9. Value continuity. Buffett has put people in place to ensure Berkshire continues to thrive without him. The new CEO, Greg Abel, is described by Buffett as “a great manager, a tireless worker, and an honest communicator.” Beyond Abel, insurance guru Ajit Jain remains a key figure, as do Todd Combs and Ted Weschler. In his recent letter, Buffett announces his intentions to retain a significant ownership stake “until Berkshire shareholders develop the comfort with Greg that Charlie and I long enjoyed.” On the philanthropic side, he has given to the Gates Foundation and announced that he will step up donations to the philanthropies of his three children. “Ruling from the grave does not have a great record,” Buffett acknowledges. “I have never had the urge to do so.”
10. Practice gratitude. “I was born in 1930, healthy, reasonably intelligent, white, male, and in America.

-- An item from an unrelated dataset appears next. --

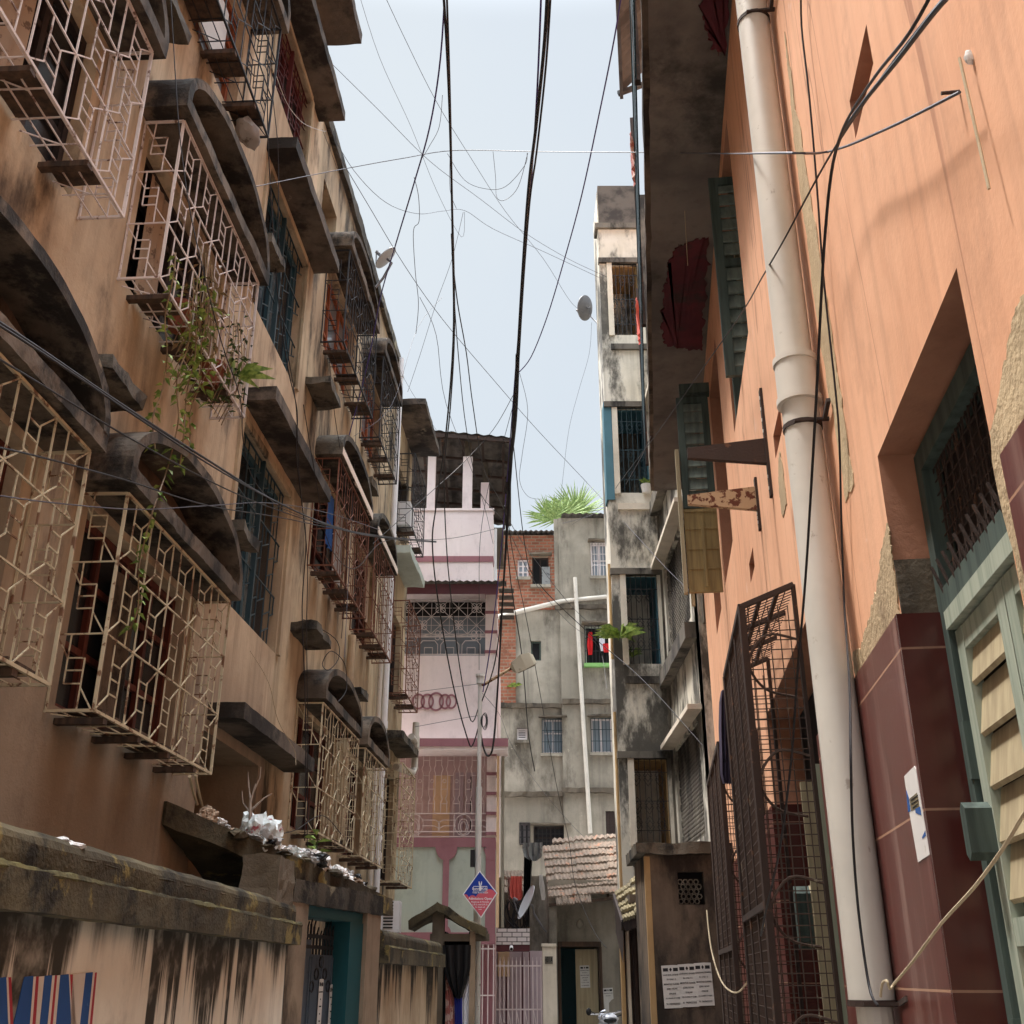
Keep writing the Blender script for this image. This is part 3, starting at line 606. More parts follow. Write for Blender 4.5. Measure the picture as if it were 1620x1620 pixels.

Wow! Thank you, Lady Luck,” Buffett writes in his recent letter. It’s what he has called “winning the Ovarian lottery.” Buffett’s Thanksgiving letter is a testament to gratitude—for surviving childhood illness, being raised well, specifically in his beloved Omaha, and partnering with the great Munger, among many other friends and colleagues. It’s a reminder to count our blessings and acknowledge our good fortune. As Buffett says: “Someone is sitting in the shade today of a tree planted a long time ago.”
Readers will note correctly that this column is an uncritical paean. I realize Buffett is human, with shortcomings like all the rest of us. His investment record isn’t perfect, and he has his character flaws. That said, I think we have much to learn from his example and his teachings.